Ça peut être des spécialités en droit public ou pénal, ainsi qu’en droit des contrats. Une avocate en droit pénal spécialisée en droit équin nous a contactées, et on s’est dit qu’en cas de problématique spécifique sur les chevaux, son expertise pourrait être un atout. Toutes les spécialités sont bienvenues.

A. A. : Des spécialités en droit d’urbanisme ou de l’environnement, en particulier les avocats qui s’intéressent à la problématique des animaux sauvages, sont également très appréciées.

JSS : L’engouement pour cette initiative semble au rendez-vous. L’Arche de Justice est-elle la seule structure à proposer des conseils juridiques gratuits sur la question de la protection animale ?

A. A. : Il n’y a pas de structures aujourd’hui qui mettent en relation des associations et des avocats sur ces questions, et nous avons identifié ce besoin, surtout Valentine qui, au moment de notre rencontre, m’a parlé de sa volonté de créer une association dédiée à la cause animale.

Il existe des associations qui mettent en relation bénéficiaires et avocats, notamment Droit Pluriel, qui met en lien des personnes en situation en handicap avec des avocats.


« On a vraiment l’impression que c’était quelque chose de très attendu »

Amira Aissaoui, secrétaire générale de l'Arche de Justice - DR

V. L. : C’est en effet quelque chose qui n’existait pas, toutefois L’Arche de Justice s’inspire d’autres associations qui elles agissent pour les humains.

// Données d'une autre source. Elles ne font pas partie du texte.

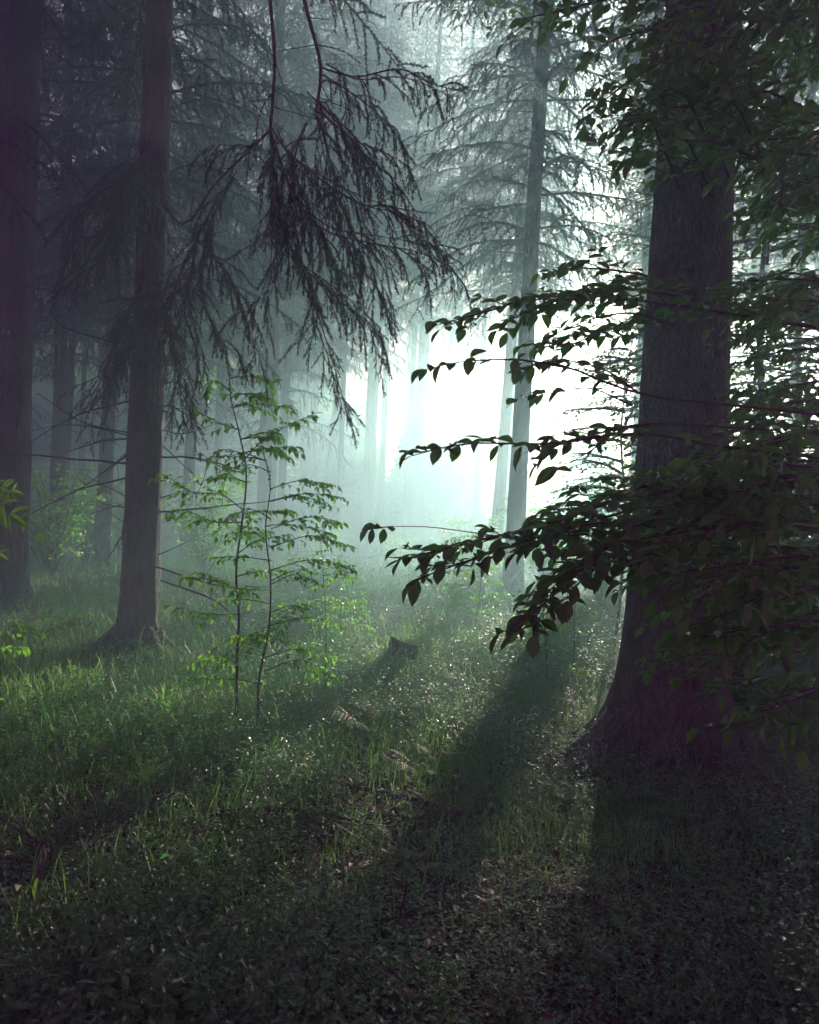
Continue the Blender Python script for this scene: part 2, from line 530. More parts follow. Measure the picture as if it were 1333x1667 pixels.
def crown_mesh(seed, z0, z1, rmax, whorl, per, per_m, twig_len=0.5):
    """one spruce crown, base at z0 above the tree's foot"""
    r_ = np.random.default_rng(seed); nd = Needled()
    z = z0
    while z < z1:
        f = (z - z0) / (z1 - z0)
        k = per if f < .75 else per - 1
        a0 = r_.uniform(0, 6.28)
        for j in range(k):
            a = a0 + 6.283 * j / k + r_.normal() * 0.25
            Lb = (rmax * (1 - f) ** 0.75 + 0.35) * r_.uniform(0.65, 1.15) * (1 if f > 0.08 else r_.uniform(.5, 1))
            d = np.array([math.cos(a), math.sin(a), 0.05 + 0.35 * f])
            p0 = np.array([0, 0, z + r_.normal() * 0.12])
            pts = curve_out(p0, d, Lb, 7, 0.75 - 0.4 * f, r_, 0.1)
            spruce_limb(nd, pts, 0.018 * (1.1 - f) + 0.006, r_, twig_len * (1 - 0.4 * f), 0.10, 1.9, sub=False, start=0.10, out=0.8)
        z += whorl * r_.uniform(0.75, 1.25)
    (WV, WF), (NV, NF, c) = nd.mesh(r_, per_m, 0.036, 0.015)
    V = np.concatenate([WV, NV]); F = np.concatenate([WF, NF + len(WV)])
    C = np.concatenate([np.full(len(WF), 0.0), c])
    return V, F, C


CROWNS = {}
def crown_data(key):
    if key not in CROWNS:
        spec = {  # seed, crown base, top, radius, whorl step, per whorl, needles per metre, twig length
            'low':  (11, 4.6, 21.5, 2.7, 0.62, 6, 240, 0.62),
            'mid':  (12, 7.2, 22.5, 3.2, 0.56, 7, 270, 0.62),
            'high': (13, 9.6, 23.0, 3.2, 0.56, 7, 260, 0.62),
            'top':  (14, 12.4, 23.4, 2.8, 0.58, 6, 240, 0.60),
            'thin': (15, 5.6, 14.0, 1.5, 0.60, 5, 170, 0.40),
        }[key]
        V, F, C = crown_mesh(*spec)
        o = mesh_obj('crown', V, F, M_NEEDLE, None, False, C, link=False)
        CROWNS[key] = o.data
        bpy.data.objects.remove(o)
    return CROWNS[key]


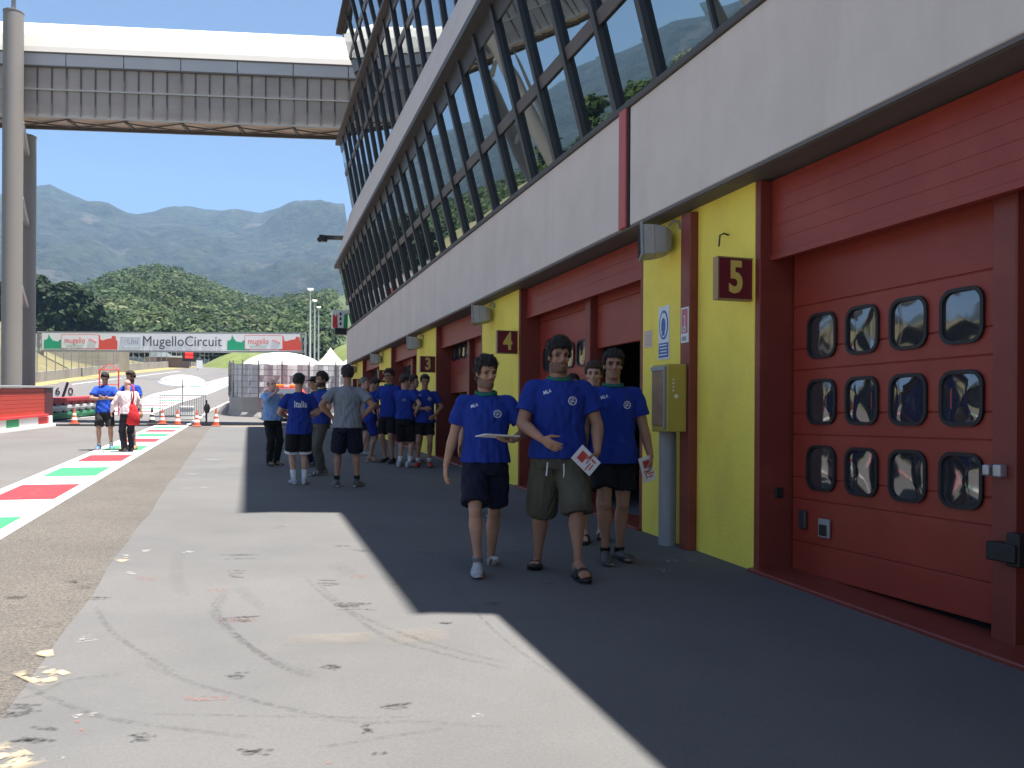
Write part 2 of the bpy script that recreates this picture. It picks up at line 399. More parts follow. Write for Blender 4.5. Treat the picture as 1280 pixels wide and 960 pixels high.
for i, y in enumerate(piers[:6]):
    yy = y+1.36
    s = empty('floodlight', (W, yy, 1.80)); tag(s, ['grey box floodlight over the fifth yellow pier at the far end', 'grey box floodlight beside the number 2 sign', 'grey box floodlight beside the number 3 sign', 'grey box floodlight beside the number 4 sign', 'grey box floodlight on the nearest yellow pier under the soffit', 'grey box floodlight on a pier nearer than the camera'][i], 'floodlight', 'floodlights under the soffit')
    b = MB()
    c = Vector((W-.02, yy, 1.80)); f_ = Vector((W-.33, yy+.13, 1.79)); d = (f_-c).normalized(); sx = d.cross(Vector((0,0,1))).normalized(); up = sx.cross(d)
    rings = []
    for t, w, h in ((.03, .08, .10), (.09, .14, .135), (.20, .165, .155), (.32, .17, .16)):
        p = c+d*t; rings.append([p-sx*w-up*h, p+sx*w-up*h, p+sx*w+up*h*.9, p-sx*w+up*h*.9])
    for a, e in zip(rings[:-1], rings[1:]): b.hexa(a+e)
    part(b, 'casing', lampb, s, bevel=.008)
    p = c+d*.33
    b = MB().obox(p, sx*.18, up*.17, d*.012); part(b, 'rim', M['grey_metal'], s, bevel=.004)
    b = MB().obox(p+d*.014, sx*.155, up*.145, d*.004)
    for k in range(-3, 4): b.obox(p+d*.022+up*.042*k, sx*.155, up*.004, d*.004, 1)
    part(b, 'lens', [lampg, M['dark']], s)
    b = MB().tube([c+Vector((-.06, 0, .14)), c+Vector((-.03, -.05, .19)), c+Vector((0, -.09, .17)), c+Vector((.01, -.10, .10))], .012); part(b, 'bracket', M['grey_metal'], s)
# red channel, cabinet and conduit on the nearest pier
b = MB().box(W-.09, W+.004, 7.02, 7.20, gz(7.1)-.05, 1.99); o = b.build('cable_channel', M['red_strip' if False else 'red_frame'], None, bevel=.008)
tag(o, 'dark red vertical cable channel up the nearest yellow pier', 'cable channel')
olive = mat('mustard cabinet paint', (.42,.33,.06), .45, .06, 4)
s = empty('meter_cabinet', (W, 7.3, -.1)); tag(s, 'mustard metal cabinet with wooden side on the nearest yellow pier', 'cabinet')
b = MB().box(W-.30, W-.092, 7.06, 7.38, -.12, .53); part(b, 'cabinet_body', olive, s, bevel=.012, seg=2)
b = MB().box(W-.322, W-.303, 7.10, 7.34, -.06, .47); part(b, 'cabinet_door', mat('worn brown side', (.26,.16,.09), .6, .2, 6), s, bevel=.006)
b = MB().box(W-.326, W-.30, 7.085, 7.10, -.10, .51); b.box(W-.326, W-.30, 7.10, 7.36, .47, .51); part(b, 'hinge_strip', M['grey_metal'], s, bevel=.003)
b = MB()
for k in range(4): b.obox((W-.24, 7.056, .38-.035*k), (.008,0,0), (0,.003,0), (0,0,.008))
b.tube([(W-.21, 7.058, .22), (W-.21, 7.05, .22)], .02, 14); part(b, 'indicator', mat('pale indicator', (.7,.7,.62), .4), s)
b = MB().tube([(W-.13, 7.36, gz(7.36)-.05), (W-.13, 7.36, -.12)], .085, 20); o = b.build('conduit_pipe', M['grey_metal'], None, auto=True)
tag(o, 'grey steel conduit pipe below the mustard cabinet', 'pipe')
# notices
blue = mat('notice blue', (.04,.13,.36), .5); wh = mat('notice white', (.72,.74,.76), .5); pk = mat('faded red print', (.50,.14,.17), .5); pkp = mat('faded pink paper', (.62,.50,.42), .7)
def onwall(y, z, x=W): return lambda a, c: (x-.006, y-a, z+c)
def disc(r, n=24, sy=1): return [(r*math.cos(2*math.pi*k/n), r*sy*math.sin(2*math.pi*k/n)) for k in range(n)]
s = empty('safety_notice', (W, 7.7, .62)); tag(s, 'tall white notice with a blue oval symbol on the nearest pier', 'notice')
b = MB().box(W-.006, W, 7.57, 7.80, .62, 1.17); part(b, 'plate', wh, s)
b = MB().prism(disc(.095, 24, 1.6), onwall(7.685, .975), (-.002,0,0)); b.prism(disc(.075, 24, 1.7), onwall(7.685, .975, W-.002), (-.002,0,0), 1); b.prism(disc(.045, 16, 1.9), onwall(7.685, .965, W-.004), (-.002,0,0)); b.prism([(-.03,-.1),(.03,-.1),(.02,.02),(-.02,.02)], onwall(7.685, .965, W-.005), (-.002,0,0), 0); part(b, 'symbol', [blue, wh], s)
b = MB().box(W-.009, W-.007, 7.585, 7.785, .64, .79)
for k in range(4): b.box(W-.012, W-.010, 7.60+.01*(k % 2), 7.77-.012*((k*2) % 3), .662+.033*k, .674+.033*k, 1)
part(b, 'text_block', [blue, wh], s)
s = empty('prohibition_notice', (W-.09, 7.1, .74)); tag(s, 'small red and white notice stuck on the red cable channel', 'notice')
b = MB().box(W-.097, W-.091, 7.03, 7.17, .74, 1.08); part(b, 'plate', wh, s)
b = MB().box(W-.100, W-.098, 7.045, 7.155, .83, 1.065); part(b, 'print', pk, s)
b = MB().prism(disc(.03, 16), onwall(7.10, .87, W-.095), (-.002,0,0)); b.prism(disc(.018, 16), onwall(7.10, .87, W-.0965), (-.003,0,0), 1)
b.box(W-.103, W-.101, 7.085, 7.095, .90, 1.0); b.box(W-.103, W-.101, 7.095, 7.12, .99, 1.0); b.box(W-.103, W-.101, 7.07, 7.14, .76, .80, 1); part(b, 'symbol', [wh, M['grey_metal']], s)
b = MB().box(W-.004, W, 7.95, 8.12, .77, .95)
for k in range(4): b.box(W-.006, W-.0045, 7.97, 8.09-.02*(k % 2), .80+.03*k, .81+.03*k, 1)
o = b.build('paper_notice', [pkp, mat('faded print', (.5,.36,.33), .7)]); tag(o, 'small faded pink paper taped to the yellow pier edge', 'notice')
b = MB().tube([(W, 6.50, 1.66), (W-.05, 6.50, 1.67), (W-.09, 6.50, 1.65), (W-.10, 6.50, 1.55)], .008); o = b.build('wall_hook', M['dark'], None, smooth=True); tag(o, 'small dark bent hook on the nearest yellow pier', 'hook')
for y in (12.42, 18.24):
    b = MB().box(W-.16, W+.0, y+.9, y+1.2, -.25, .35); o = b.build('wall_cabinet', olive, None, bevel=.012); tag(o, 'mustard box on the yellow pier under sign %d' % (4 if y < 15 else 3), 'cabinet', 'cabinets on farther piers')
# inside the open garage
s = empty('storage_rack', (5.3, 8.9, gz(8.9))); tag(s, 'pale blue storage rack just inside the open garage 4', 'rack')
g = gz(8.9)+.03; b = MB()
for x in (5.05, 5.55):
    for y in (8.35, 9.0): b.box(x-.02, x+.02, y-.02, y+.02, g, .98)
part(b, 'rack_frame', M['grey_metal'], s)
pb = mat('pale blue bin', (.40,.52,.62), .5, .1, 5)
for k in range(9):
    b = MB().box(5.03, 5.57, 8.37, 8.98, g+.1+.225*k, g+.28+.225*k); part(b, 'drawer', pb, s, bevel=.01)
b = MB().box(4.62, 5.0, 15.2, 15.75, gz(15.5)+.02, gz(15.5)+.20); b.box(4.75, 4.87, 15.4, 15.5, gz(15.5)+.20, gz(15.5)+.25)
o = b.build('tool_case', M['black'], None, bevel=.02); tag(o, 'black case on the floor in the doorway of garage 3', 'case')
# camera arm and flag sign at the far end
s = empty('camera_arm', (3.6, 32.4, 6.6)); tag(s, 'dark cantilever arm with a camera at the far end of the building', 'camera arm')
q0, q1 = AY(440, 296, 33.2), AY(404, 297, 33.2)
b = MB().bar(q0+Vector((1.0,0,0)), q1, .12, .16); b.bar(q0+Vector((1,0,-.35)), q0.lerp(q1, .3)+Vector((0,0,-.02)), .05, .05); part(b, 'arm', M['dark'], s)
b = MB().obox(q1+Vector((-.05,-.05,-.05)), (.16,0,0), (0,.14,0), (0,0,.12)); b.tube([q1+Vector((-.1,-.1,-.1)), q1+Vector((-.22,-.35,-.16))], [.09,.10], 12); part(b, 'camera', M['black'], s, bevel=.02)
s = empty('flag_sign', (3.6, 33.0, 3.3)); tag(s, 'small red white and green box sign on the far building corner', 'sign')
p0, p1 = AY(415, 412, 33.0), AY(434, 388, 33.0); x0, x1, z0, z1 = p0.x, p1.x, p0.z+.08, p1.z; wd = (x1-x0)
grn = mat('flag green', (.02,.32,.11), .5); rd = mat('flag red', (.62,.04,.04), .5); whs = mat('flag white', (.78,.78,.76), .5)
b = MB().box(x0, x1, 33.0, 33.4, z0, z1); part(b, 'sign_box', whs, s)
b = MB().prism([(0,0),(.34,0),(.30,.8),(.2,.6),(.1,.75),(0,.7)], lambda a, c: (x0+a*wd, 32.997, z0+c*(z1-z0)), (0,-.004,0), 0)
b.prism([(.72,0),(1,0),(1,.9),(.85,.75),(.76,.8)], lambda a, c: (x0+a*wd, 32.997, z0+c*(z1-z0)), (0,-.004,0), 1)
for k in range(3): b.box(x0+wd*.46, x0+wd*.58, 32.992, 32.996, z0+.1+.19*k, z0+.22+.19*k, 2)
part(b, 'graphics', [rd, grn, M['black']], s)
b = MB().box(x0+.1, x1+.2, 33.0, 33.4, z0-.25, z0-.02); part(b, 'bracket', M['black'], s)
# ================================================================ PEOPLE
def voxel(mb, name, vox, smooth=2, mats=None, parent=None):
    me = bpy.data.meshes.new(name); me.from_pydata(mb.v, [], mb.f); me.update()
    bm = bmesh.new(); bm.from_mesh(me); bmesh.ops.recalc_face_normals(bm, faces=bm.faces); bm.to_mesh(me); bm.free()
    t = bpy.data.objects.new(name+'_tmp', me); COL.objects.link(t)
    r = t.modifiers.new('r', 'REMESH'); r.mode = 'VOXEL'; r.voxel_size = vox; r.use_smooth_shade = True
    if smooth: s = t.modifiers.new('s', 'SMOOTH'); s.factor = .5; s.iterations = smooth
    dg = bpy.context.evaluated_depsgraph_get(); out = bpy.data.meshes.new_from_object(t.evaluated_get(dg)); out.name = name
    bpy.data.objects.remove(t); bpy.data.meshes.remove(me)
    out.materials.clear()
    for m in (mats if isinstance(mats, (list, tuple)) else [mats]): out.materials.append(m)
    o = bpy.data.objects.new(name, out); COL.objects.link(o)
    if parent: o.parent = parent
    return o
def get_co(o):
    n = len(o.data.vertices); a = np.empty(n*3, np.float32); o.data.vertices.foreach_get('co', a); return a.reshape(-1, 3).astype(float)
def set_co(o, a): o.data.vertices.foreach_set('co', a.astype(np.float32).ravel()); o.data.update()
def get_no(o):
    n = len(o.data.vertices); a = np.empty(n*3, np.float32); o.data.vertices.foreach_get('normal', a); return a.reshape(-1, 3).astype(float)
def set_col(o, c):
    a = o.data.color_attributes.new('col', 'FLOAT_COLOR', 'POINT'); a.data.foreach_set('color', np.c_[c, np.ones(len(c))].astype(np.float32).ravel())
skin_m = mat('skin', (.4,.25,.18), .48, .06, 30, attr='col', spec=.35)
shoe_m = mat('shoe leather', (.3,.3,.3), .55, attr='col')
hair_m = {k: mat('hair '+k, c, .55, .5, 70, 1.0, 110, stretch=(1,1,.35)) for k, c in dict(black=(.012,.009,.008), brown=(.035,.022,.014), grey=(.16,.15,.14), dark=(.018,.013,.010)).items()}
CL = {}
def wrinkle(m):
    """broad soft creases under the weave"""
    N, L, p = nodes(m); b0 = p.inputs['Normal'].links[0].from_node
    tc = N.new('ShaderNodeTexCoord'); mp = N.new('ShaderNodeMapping'); mp.inputs['Scale'].default_value = (1.5, 1.5, .75); L.new(tc.outputs['Object'], mp.inputs[0])
    n = N.new('ShaderNodeTexNoise'); n.inputs['Scale'].default_value = 7; n.inputs['Detail'].default_value = 1.5; n.inputs['Distortion'].default_value = .9; L.new(mp.outputs[0], n.inputs['Vector'])
    b = N.new('ShaderNodeBump'); b.inputs['Strength'].default_value = .6; b.inputs['Distance'].default_value = .035; L.new(n.outputs['Fac'], b.inputs['Height']); L.new(b.outputs[0], b0.inputs['Normal'])
    return m
def cloth(name, col, stripe=None):
    if name not in CL:
        CL[name] = overlay(wrinkle(mat('cloth '+name, col, .85, .10, 5, .25, 300, spec=.2)), tuple(c*.72 for c in col), 7, .5, .75, .35)
    return CL[name]
blue_tee = lambda: cloth('royal blue', (.012,.034,.235))
SK = {'fair': (.46,.265,.185), 'tan': (.34,.18,.112), 'olive': (.40,.22,.142), 'pink': (.56,.33,.26)}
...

On a remarqué par ailleurs que beaucoup d’avocats avaient envie de faire du pro bono sur la question de la protection animale, et attendaient le moyen d’être au contact d’associations qui ont besoin d’eux.

L’association Défense et dignité animales, portée par une avocate marseillaise, a un objectif un peu similaire au nôtre puisqu’elle a créé un réseau d’avocats, qui défend des particuliers qui ont eu leur animal maltraité. Elle agit sur le terrain pénal, là où nous accompagnons aussi les associations pour rédiger des contrats ou leur prodiguons des conseils.

JS : Le droit et la protection des animaux ont connu plusieurs avancées récemment, à l’instar de l’introduction dans le Code civil de la notion de sensibilité pour les animaux domestiques, le lancement d’une déclaration européenne des droits de l’animal ou encore une convention en leur faveur dans le cadre de violences intrafamiliales. Que reste-t-il encore à faire selon vous, tant au civil qu’au pénal ?

V. L. : Pour moi, il y a deux problématiques : celle du droit existant, et celle de son application. On a un droit avec beaucoup de limites, mais si le droit était appliqué, cela changerait déjà beaucoup de choses !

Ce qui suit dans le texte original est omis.